*Data lines:*
--- --- ---

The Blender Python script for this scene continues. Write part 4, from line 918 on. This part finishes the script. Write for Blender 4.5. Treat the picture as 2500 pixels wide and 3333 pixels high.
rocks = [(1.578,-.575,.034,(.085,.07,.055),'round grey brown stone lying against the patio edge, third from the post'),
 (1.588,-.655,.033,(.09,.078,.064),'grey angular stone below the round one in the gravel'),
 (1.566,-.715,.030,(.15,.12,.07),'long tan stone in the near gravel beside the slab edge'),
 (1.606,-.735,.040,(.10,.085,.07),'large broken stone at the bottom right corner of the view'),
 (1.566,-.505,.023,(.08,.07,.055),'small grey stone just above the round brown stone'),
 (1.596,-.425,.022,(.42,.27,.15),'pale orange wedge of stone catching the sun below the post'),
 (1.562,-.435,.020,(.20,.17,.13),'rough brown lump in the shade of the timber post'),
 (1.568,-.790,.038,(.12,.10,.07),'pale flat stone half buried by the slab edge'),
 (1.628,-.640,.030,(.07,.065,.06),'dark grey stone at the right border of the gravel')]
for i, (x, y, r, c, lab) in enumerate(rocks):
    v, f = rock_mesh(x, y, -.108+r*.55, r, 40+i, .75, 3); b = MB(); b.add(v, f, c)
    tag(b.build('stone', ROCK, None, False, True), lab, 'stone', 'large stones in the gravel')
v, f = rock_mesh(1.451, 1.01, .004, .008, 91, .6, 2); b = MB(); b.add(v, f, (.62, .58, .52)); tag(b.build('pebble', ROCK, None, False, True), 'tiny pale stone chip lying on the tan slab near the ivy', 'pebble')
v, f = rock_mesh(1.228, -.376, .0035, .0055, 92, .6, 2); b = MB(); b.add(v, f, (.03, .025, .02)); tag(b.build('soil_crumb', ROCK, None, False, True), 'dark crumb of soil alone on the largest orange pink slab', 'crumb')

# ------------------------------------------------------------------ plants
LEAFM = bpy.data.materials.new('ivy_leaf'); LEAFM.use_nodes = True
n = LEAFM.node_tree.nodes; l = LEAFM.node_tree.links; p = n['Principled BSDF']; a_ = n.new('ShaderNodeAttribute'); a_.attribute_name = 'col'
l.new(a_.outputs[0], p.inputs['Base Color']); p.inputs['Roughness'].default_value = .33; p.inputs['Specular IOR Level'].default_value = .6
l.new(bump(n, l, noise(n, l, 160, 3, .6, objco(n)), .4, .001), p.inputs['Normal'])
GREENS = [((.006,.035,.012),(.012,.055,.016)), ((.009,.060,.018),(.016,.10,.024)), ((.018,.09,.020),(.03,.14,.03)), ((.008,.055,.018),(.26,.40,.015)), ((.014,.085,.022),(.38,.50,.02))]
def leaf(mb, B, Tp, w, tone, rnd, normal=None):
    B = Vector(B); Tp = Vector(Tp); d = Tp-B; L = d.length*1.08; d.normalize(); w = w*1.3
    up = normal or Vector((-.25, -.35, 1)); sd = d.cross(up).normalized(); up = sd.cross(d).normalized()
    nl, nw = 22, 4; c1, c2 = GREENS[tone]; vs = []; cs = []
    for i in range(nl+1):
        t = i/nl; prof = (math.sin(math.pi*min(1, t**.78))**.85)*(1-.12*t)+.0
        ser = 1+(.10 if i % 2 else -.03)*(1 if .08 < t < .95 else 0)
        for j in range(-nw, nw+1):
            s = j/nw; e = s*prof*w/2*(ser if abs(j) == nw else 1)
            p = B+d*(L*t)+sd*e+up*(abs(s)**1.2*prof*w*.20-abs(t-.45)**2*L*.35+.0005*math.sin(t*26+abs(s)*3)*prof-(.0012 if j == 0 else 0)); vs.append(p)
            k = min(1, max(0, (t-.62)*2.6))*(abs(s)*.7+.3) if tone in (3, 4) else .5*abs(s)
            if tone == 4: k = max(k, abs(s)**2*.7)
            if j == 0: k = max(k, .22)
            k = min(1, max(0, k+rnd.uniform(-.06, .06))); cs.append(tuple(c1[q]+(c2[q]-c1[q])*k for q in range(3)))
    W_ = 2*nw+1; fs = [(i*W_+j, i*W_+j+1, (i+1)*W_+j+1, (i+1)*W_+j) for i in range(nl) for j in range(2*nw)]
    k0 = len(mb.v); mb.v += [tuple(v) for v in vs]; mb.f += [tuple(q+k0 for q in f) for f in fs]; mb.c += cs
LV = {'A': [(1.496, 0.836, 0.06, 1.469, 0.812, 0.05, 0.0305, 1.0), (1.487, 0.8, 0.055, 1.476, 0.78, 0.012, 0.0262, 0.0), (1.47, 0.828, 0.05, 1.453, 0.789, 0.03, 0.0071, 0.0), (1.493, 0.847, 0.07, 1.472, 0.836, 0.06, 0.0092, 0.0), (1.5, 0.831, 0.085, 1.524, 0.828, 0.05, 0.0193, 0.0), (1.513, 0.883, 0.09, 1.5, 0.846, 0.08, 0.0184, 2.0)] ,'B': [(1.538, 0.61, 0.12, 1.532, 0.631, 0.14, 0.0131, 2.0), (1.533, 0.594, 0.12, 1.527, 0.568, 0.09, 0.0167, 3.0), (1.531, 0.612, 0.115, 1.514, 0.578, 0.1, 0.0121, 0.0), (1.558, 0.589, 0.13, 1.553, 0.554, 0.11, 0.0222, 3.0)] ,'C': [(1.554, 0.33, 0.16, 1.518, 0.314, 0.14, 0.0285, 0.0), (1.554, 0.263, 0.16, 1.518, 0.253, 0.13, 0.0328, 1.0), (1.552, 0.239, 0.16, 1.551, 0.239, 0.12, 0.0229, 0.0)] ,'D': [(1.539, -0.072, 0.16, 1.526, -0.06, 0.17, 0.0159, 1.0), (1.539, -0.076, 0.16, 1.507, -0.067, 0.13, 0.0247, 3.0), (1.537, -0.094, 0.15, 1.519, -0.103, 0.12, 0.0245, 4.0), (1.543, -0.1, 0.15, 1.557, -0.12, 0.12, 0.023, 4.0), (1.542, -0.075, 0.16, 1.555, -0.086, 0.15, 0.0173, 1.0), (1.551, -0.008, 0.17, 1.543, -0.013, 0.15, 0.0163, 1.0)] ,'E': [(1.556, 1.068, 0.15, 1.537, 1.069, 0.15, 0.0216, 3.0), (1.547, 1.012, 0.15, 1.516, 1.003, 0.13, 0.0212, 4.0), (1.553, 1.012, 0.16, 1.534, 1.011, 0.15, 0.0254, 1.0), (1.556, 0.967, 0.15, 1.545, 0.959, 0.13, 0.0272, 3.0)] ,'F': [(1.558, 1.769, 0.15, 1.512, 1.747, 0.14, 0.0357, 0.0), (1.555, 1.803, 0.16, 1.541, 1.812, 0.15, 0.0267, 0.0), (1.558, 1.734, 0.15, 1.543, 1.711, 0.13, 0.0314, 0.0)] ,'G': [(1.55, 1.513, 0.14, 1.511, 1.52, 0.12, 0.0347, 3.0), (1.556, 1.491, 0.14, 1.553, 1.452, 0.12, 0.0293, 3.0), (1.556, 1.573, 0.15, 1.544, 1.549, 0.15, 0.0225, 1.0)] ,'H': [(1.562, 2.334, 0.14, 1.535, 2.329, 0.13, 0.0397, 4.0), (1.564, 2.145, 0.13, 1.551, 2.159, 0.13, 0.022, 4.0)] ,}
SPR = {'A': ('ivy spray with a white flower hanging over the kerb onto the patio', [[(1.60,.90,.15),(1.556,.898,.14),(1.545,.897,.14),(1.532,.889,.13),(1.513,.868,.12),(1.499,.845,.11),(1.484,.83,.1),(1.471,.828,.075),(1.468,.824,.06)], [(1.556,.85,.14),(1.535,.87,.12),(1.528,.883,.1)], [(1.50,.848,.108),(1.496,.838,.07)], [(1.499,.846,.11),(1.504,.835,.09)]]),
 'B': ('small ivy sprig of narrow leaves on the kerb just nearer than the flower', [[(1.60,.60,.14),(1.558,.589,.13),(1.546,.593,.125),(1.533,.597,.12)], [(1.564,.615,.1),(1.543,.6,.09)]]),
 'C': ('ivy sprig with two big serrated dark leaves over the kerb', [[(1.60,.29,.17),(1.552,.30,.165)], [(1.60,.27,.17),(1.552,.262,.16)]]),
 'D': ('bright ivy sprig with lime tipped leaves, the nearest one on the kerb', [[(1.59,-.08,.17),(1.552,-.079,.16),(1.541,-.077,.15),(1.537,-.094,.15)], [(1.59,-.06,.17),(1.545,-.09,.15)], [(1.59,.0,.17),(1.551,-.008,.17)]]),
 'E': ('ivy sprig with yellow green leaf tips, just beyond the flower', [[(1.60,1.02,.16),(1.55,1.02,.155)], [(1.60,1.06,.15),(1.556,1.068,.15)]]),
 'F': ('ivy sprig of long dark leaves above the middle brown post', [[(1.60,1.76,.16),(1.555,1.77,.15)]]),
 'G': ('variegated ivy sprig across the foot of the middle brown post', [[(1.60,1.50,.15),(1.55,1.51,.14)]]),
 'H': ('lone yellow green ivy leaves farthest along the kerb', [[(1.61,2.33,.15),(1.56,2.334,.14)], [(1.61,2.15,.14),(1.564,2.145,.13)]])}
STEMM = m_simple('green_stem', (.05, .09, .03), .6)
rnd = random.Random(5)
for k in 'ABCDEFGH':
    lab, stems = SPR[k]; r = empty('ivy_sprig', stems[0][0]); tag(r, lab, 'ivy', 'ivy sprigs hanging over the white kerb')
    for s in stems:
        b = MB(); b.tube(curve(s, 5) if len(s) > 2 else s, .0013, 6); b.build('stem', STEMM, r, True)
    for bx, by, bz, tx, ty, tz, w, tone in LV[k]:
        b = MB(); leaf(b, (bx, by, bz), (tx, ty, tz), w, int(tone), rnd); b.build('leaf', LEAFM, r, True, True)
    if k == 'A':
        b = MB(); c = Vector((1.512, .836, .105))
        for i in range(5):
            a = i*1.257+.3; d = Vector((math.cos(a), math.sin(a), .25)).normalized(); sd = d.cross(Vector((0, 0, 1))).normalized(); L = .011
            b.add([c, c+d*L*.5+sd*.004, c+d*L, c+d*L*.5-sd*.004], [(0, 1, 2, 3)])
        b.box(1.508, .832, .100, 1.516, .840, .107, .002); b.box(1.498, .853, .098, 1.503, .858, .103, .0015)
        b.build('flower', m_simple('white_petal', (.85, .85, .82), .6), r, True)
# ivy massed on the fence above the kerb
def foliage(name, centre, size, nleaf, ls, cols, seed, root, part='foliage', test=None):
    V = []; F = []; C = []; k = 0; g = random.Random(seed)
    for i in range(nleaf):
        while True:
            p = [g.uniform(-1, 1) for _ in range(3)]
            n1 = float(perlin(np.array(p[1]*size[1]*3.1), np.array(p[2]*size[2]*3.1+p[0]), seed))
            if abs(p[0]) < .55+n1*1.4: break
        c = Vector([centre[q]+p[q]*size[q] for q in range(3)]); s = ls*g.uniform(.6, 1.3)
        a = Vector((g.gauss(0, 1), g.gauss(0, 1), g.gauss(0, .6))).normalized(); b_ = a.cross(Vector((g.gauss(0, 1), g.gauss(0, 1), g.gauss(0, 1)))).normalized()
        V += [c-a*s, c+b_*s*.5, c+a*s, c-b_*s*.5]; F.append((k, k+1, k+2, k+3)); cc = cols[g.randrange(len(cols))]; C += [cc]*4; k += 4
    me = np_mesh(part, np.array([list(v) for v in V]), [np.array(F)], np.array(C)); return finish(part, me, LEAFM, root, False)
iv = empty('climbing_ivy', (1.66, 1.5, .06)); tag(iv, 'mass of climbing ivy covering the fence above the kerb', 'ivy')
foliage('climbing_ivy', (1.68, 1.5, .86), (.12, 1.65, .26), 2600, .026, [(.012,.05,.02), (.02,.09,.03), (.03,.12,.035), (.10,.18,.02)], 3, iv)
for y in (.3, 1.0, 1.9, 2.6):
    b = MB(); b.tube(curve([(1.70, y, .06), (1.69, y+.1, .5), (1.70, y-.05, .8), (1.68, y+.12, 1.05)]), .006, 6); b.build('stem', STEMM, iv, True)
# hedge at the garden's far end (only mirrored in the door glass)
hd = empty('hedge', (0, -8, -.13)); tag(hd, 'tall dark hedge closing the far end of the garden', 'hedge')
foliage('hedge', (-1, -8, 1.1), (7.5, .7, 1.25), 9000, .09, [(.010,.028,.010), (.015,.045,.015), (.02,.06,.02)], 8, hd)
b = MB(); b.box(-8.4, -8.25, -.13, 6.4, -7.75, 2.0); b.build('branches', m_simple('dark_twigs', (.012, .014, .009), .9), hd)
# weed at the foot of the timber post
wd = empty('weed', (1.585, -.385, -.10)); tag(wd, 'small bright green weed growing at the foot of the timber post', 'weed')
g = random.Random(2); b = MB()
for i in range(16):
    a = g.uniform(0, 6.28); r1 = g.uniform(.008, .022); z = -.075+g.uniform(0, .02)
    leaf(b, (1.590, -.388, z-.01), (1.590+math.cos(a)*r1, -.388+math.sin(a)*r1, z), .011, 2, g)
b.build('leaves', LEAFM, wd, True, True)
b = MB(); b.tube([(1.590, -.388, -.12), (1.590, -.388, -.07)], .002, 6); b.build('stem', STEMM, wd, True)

--- --- ---

*Directions:* Print exactly, and only, the lines beginning at the top of the listing and ending at the line with "v, f = rock_mesh(1.228, -.376, .0035, .0055, 92, .6, 2);".

*Complete response:*
The Blender Python script for this scene continues. Write part 4, from line 918 on. This part finishes the script. Write for Blender 4.5. Treat the picture as 2500 pixels wide and 3333 pixels high.
rocks = [(1.578,-.575,.034,(.085,.07,.055),'round grey brown stone lying against the patio edge, third from the post'),
 (1.588,-.655,.033,(.09,.078,.064),'grey angular stone below the round one in the gravel'),
 (1.566,-.715,.030,(.15,.12,.07),'long tan stone in the near gravel beside the slab edge'),
 (1.606,-.735,.040,(.10,.085,.07),'large broken stone at the bottom right corner of the view'),
 (1.566,-.505,.023,(.08,.07,.055),'small grey stone just above the round brown stone'),
 (1.596,-.425,.022,(.42,.27,.15),'pale orange wedge of stone catching the sun below the post'),
 (1.562,-.435,.020,(.20,.17,.13),'rough brown lump in the shade of the timber post'),
 (1.568,-.790,.038,(.12,.10,.07),'pale flat stone half buried by the slab edge'),
 (1.628,-.640,.030,(.07,.065,.06),'dark grey stone at the right border of the gravel')]
for i, (x, y, r, c, lab) in enumerate(rocks):
    v, f = rock_mesh(x, y, -.108+r*.55, r, 40+i, .75, 3); b = MB(); b.add(v, f, c)
    tag(b.build('stone', ROCK, None, False, True), lab, 'stone', 'large stones in the gravel')
v, f = rock_mesh(1.451, 1.01, .004, .008, 91, .6, 2); b = MB(); b.add(v, f, (.62, .58, .52)); tag(b.build('pebble', ROCK, None, False, True), 'tiny pale stone chip lying on the tan slab near the ivy', 'pebble')
v, f = rock_mesh(1.228, -.376, .0035, .0055, 92, .6, 2); b = MB(); b.add(v, f, (.03, .025, .02)); tag(b.build('soil_crumb', ROCK, None, False, True), 'dark crumb of soil alone on the largest orange pink slab', 'crumb')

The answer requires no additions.